Source excerpt.
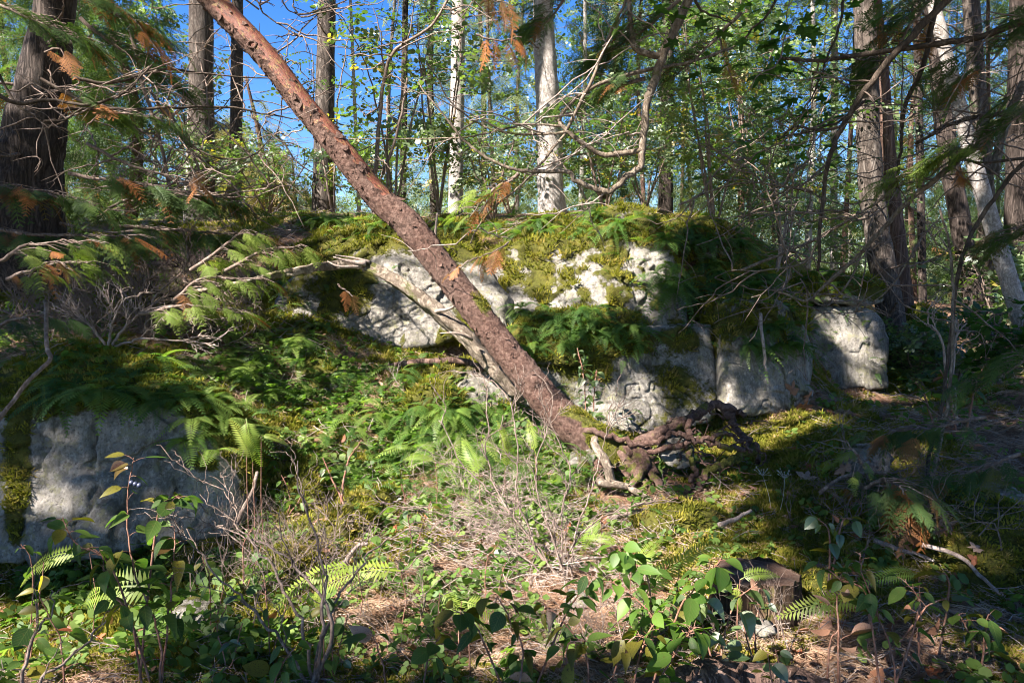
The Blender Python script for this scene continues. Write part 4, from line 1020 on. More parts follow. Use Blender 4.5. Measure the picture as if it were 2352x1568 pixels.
# ------------------------------------------------------------------ standing trees
TREES = []      # (root, base, kind) used later for crowns
def tree(label, bu, bv, Y, wpx, tu, twpx, mat, H=15.0, group=None, name='fir_tree', bend=0.0, sides=22, rough=0.10, rfreq=5.0, mid=None, flare=0.35, dead=8, seed=0):
    b = P(bu, bv, Y); t0 = P(tu, 0, Y)
    gz_ = float(ground_z([b.x], [b.y])[0]); 
    root = thing(name, label, 'tree', (b.x, b.y, min(gz_, b.z)), group)
    dz = max(t0.z - b.z, 1.0); k = (t0.x - b.x) / dz
    pts = [Vector((b.x - k * (b.z - gz_ + .3), b.y, min(gz_, b.z) - 0.3)), b]
    if mid: pts.append(P(mid[0], mid[1], Y))
    pts.append(t0)
    for s in (0.35, 0.7, 1.0): pts.append(Vector((t0.x + k * (H - t0.z) * s, t0.y, t0.z + (H - t0.z) * s)))
    r0 = wpx / 2 / F * Y; r1 = twpx / 2 / F * Y
    n = len(pts); rr = [r0 * 1.15, r0] + ([(r0 + r1) / 2] if mid else []) + [r1, r1 * .8, r1 * .55, r1 * .2]
    seg = 26 if Y < 12 else 12
    o, p, r = trunk(root, pts, rr, M[mat], sides, rough, seed + int(bu), n=seg, rfreq=rfreq, flare=0)
    # dead lower branches, mostly level, bare
    rnd = random.Random(int(bu) + seed)
    for q in range(dead):
        z = rnd.uniform(b.z + 0.6, t0.z + 1.0); i = int(np.argmin(abs(p[:, 2] - z))); c = p[i]
        an = rnd.uniform(0, 2 * PI); L = rnd.uniform(0.4, 1.6) * (1 if Y > 9 else .8); a = Acc()
        e = c + np.array([math.cos(an) * L, math.sin(an) * L, rnd.uniform(-.25, .3)]); mdl = (c + e) / 2 + np.array([0, 0, rnd.uniform(-.12, .2)])
        pp = wiggle(smooth_path([c, mdl, e], 6), 0.05, q + int(bu), 2)
        tube(a, pp, np.linspace(0.016, 0.004, len(pp)) * (0.6 + r0 * 2), 5, 0.1, False, q, 12)
        for w in range(5):
            s_ = pp[rnd.randint(3, len(pp) - 1)]; l2 = rnd.uniform(.15, .5); a2 = an + rnd.uniform(-1.1, 1.1)
            e2 = s_ + np.array([math.cos(a2) * l2, math.sin(a2) * l2, rnd.uniform(-.2, .15)])
            tube(a, wiggle(smooth_path([s_, (s_ + e2) / 2, e2], 3), .03, w + q * 7, 2), np.linspace(0.006, 0.002, 7), 3, 0, False)
        mk('dead_branch', a, M['twig'], root)
    TREES.append((root, b, k, t0)); return root, p, r

tree('massive dark furrowed fir trunk at the left edge of the photograph', 40, 640, 8.2, 200, 128, 80, 'bark_dark', 16, rough=0.14, rfreq=6, sides=60, mid=(68, 380), flare=0.5, dead=16)
tree('grey fir trunk with a sunlit left side above the left slope', 463, 480, 14, 58, 462, 50, 'bark_fir', 17, sides=30)
tree('bright thin trunk close behind the left side of the grey fir', 436, 470, 15, 26, 452, 22, 'bark_pale', 14, sides=16, dead=3)
tree('narrow grey fir trunk crossed by the top of the leaning tree', 540, 470, 17, 30, 546, 24, 'bark_fir', 16, sides=16)
tree('dark fir trunk with small green leaves on it standing before blue sky', 741, 480, 13.5, 50, 751, 38, 'bark_fir', 17, sides=26, dead=5)
tree('thin dark fir trunk behind the round leaved sapling', 925, 480, 17, 17, 931, 13, 'bark_dark', 14, sides=12, dead=14)
tree('pale trunk left of the brightest trunk on top of the outcrop', 1046, 505, 12.5, 34, 1054, 30, 'bark_pale', 16, sides=22, rough=.12, dead=4)
tree('brightest white barked fir trunk standing on the outcrop behind the moss dome', 1268, 505, 11.8, 66, 1246, 44, 'bark_pale', 17, sides=34, rough=0.12, mid=(1258, 250), dead=9)
tree('dark straight trunk half hidden by leaves right of the mossy outcrop top', 1528, 490, 15, 34, 1535, 28, 'bark_dark', 15, sides=16)
tree('tall dark fir trunk at the right with its foot beside the square block', 2068, 850, 11.0, 62, 1982, 44, 'bark_fir', 17, sides=44, rough=.14, rfreq=6, mid=(2003, 440), dead=10)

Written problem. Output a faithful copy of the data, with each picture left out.

Complete answer.
The Blender Python script for this scene continues. Write part 4, from line 1020 on. More parts follow. Use Blender 4.5. Measure the picture as if it were 2352x1568 pixels.
# ------------------------------------------------------------------ standing trees
TREES = []      # (root, base, kind) used later for crowns
def tree(label, bu, bv, Y, wpx, tu, twpx, mat, H=15.0, group=None, name='fir_tree', bend=0.0, sides=22, rough=0.10, rfreq=5.0, mid=None, flare=0.35, dead=8, seed=0):
    b = P(bu, bv, Y); t0 = P(tu, 0, Y)
    gz_ = float(ground_z([b.x], [b.y])[0]); 
    root = thing(name, label, 'tree', (b.x, b.y, min(gz_, b.z)), group)
    dz = max(t0.z - b.z, 1.0); k = (t0.x - b.x) / dz
    pts = [Vector((b.x - k * (b.z - gz_ + .3), b.y, min(gz_, b.z) - 0.3)), b]
    if mid: pts.append(P(mid[0], mid[1], Y))
    pts.append(t0)
    for s in (0.35, 0.7, 1.0): pts.append(Vector((t0.x + k * (H - t0.z) * s, t0.y, t0.z + (H - t0.z) * s)))
    r0 = wpx / 2 / F * Y; r1 = twpx / 2 / F * Y
    n = len(pts); rr = [r0 * 1.15, r0] + ([(r0 + r1) / 2] if mid else []) + [r1, r1 * .8, r1 * .55, r1 * .2]
    seg = 26 if Y < 12 else 12
    o, p, r = trunk(root, pts, rr, M[mat], sides, rough, seed + int(bu), n=seg, rfreq=rfreq, flare=0)
    # dead lower branches, mostly level, bare
    rnd = random.Random(int(bu) + seed)
    for q in range(dead):
        z = rnd.uniform(b.z + 0.6, t0.z + 1.0); i = int(np.argmin(abs(p[:, 2] - z))); c = p[i]
        an = rnd.uniform(0, 2 * PI); L = rnd.uniform(0.4, 1.6) * (1 if Y > 9 else .8); a = Acc()
        e = c + np.array([math.cos(an) * L, math.sin(an) * L, rnd.uniform(-.25, .3)]); mdl = (c + e) / 2 + np.array([0, 0, rnd.uniform(-.12, .2)])
        pp = wiggle(smooth_path([c, mdl, e], 6), 0.05, q + int(bu), 2)
        tube(a, pp, np.linspace(0.016, 0.004, len(pp)) * (0.6 + r0 * 2), 5, 0.1, False, q, 12)
        for w in range(5):
            s_ = pp[rnd.randint(3, len(pp) - 1)]; l2 = rnd.uniform(.15, .5); a2 = an + rnd.uniform(-1.1, 1.1)
            e2 = s_ + np.array([math.cos(a2) * l2, math.sin(a2) * l2, rnd.uniform(-.2, .15)])
            tube(a, wiggle(smooth_path([s_, (s_ + e2) / 2, e2], 3), .03, w + q * 7, 2), np.linspace(0.006, 0.002, 7), 3, 0, False)
        mk('dead_branch', a, M['twig'], root)
    TREES.append((root, b, k, t0)); return root, p, r

tree('massive dark furrowed fir trunk at the left edge of the photograph', 40, 640, 8.2, 200, 128, 80, 'bark_dark', 16, rough=0.14, rfreq=6, sides=60, mid=(68, 380), flare=0.5, dead=16)
tree('grey fir trunk with a sunlit left side above the left slope', 463, 480, 14, 58, 462, 50, 'bark_fir', 17, sides=30)
tree('bright thin trunk close behind the left side of the grey fir', 436, 470, 15, 26, 452, 22, 'bark_pale', 14, sides=16, dead=3)
tree('narrow grey fir trunk crossed by the top of the leaning tree', 540, 470, 17, 30, 546, 24, 'bark_fir', 16, sides=16)
tree('dark fir trunk with small green leaves on it standing before blue sky', 741, 480, 13.5, 50, 751, 38, 'bark_fir', 17, sides=26, dead=5)
tree('thin dark fir trunk behind the round leaved sapling', 925, 480, 17, 17, 931, 13, 'bark_dark', 14, sides=12, dead=14)
tree('pale trunk left of the brightest trunk on top of the outcrop', 1046, 505, 12.5, 34, 1054, 30, 'bark_pale', 16, sides=22, rough=.12, dead=4)
tree('brightest white barked fir trunk standing on the outcrop behind the moss dome', 1268, 505, 11.8, 66, 1246, 44, 'bark_pale', 17, sides=34, rough=0.12, mid=(1258, 250), dead=9)
tree('dark straight trunk half hidden by leaves right of the mossy outcrop top', 1528, 490, 15, 34, 1535, 28, 'bark_dark', 15, sides=16)
tree('tall dark fir trunk at the right with its foot beside the square block', 2068, 850, 11.0, 62, 1982, 44, 'bark_fir', 17, sides=44, rough=.14, rfreq=6, mid=(2003, 440), dead=10)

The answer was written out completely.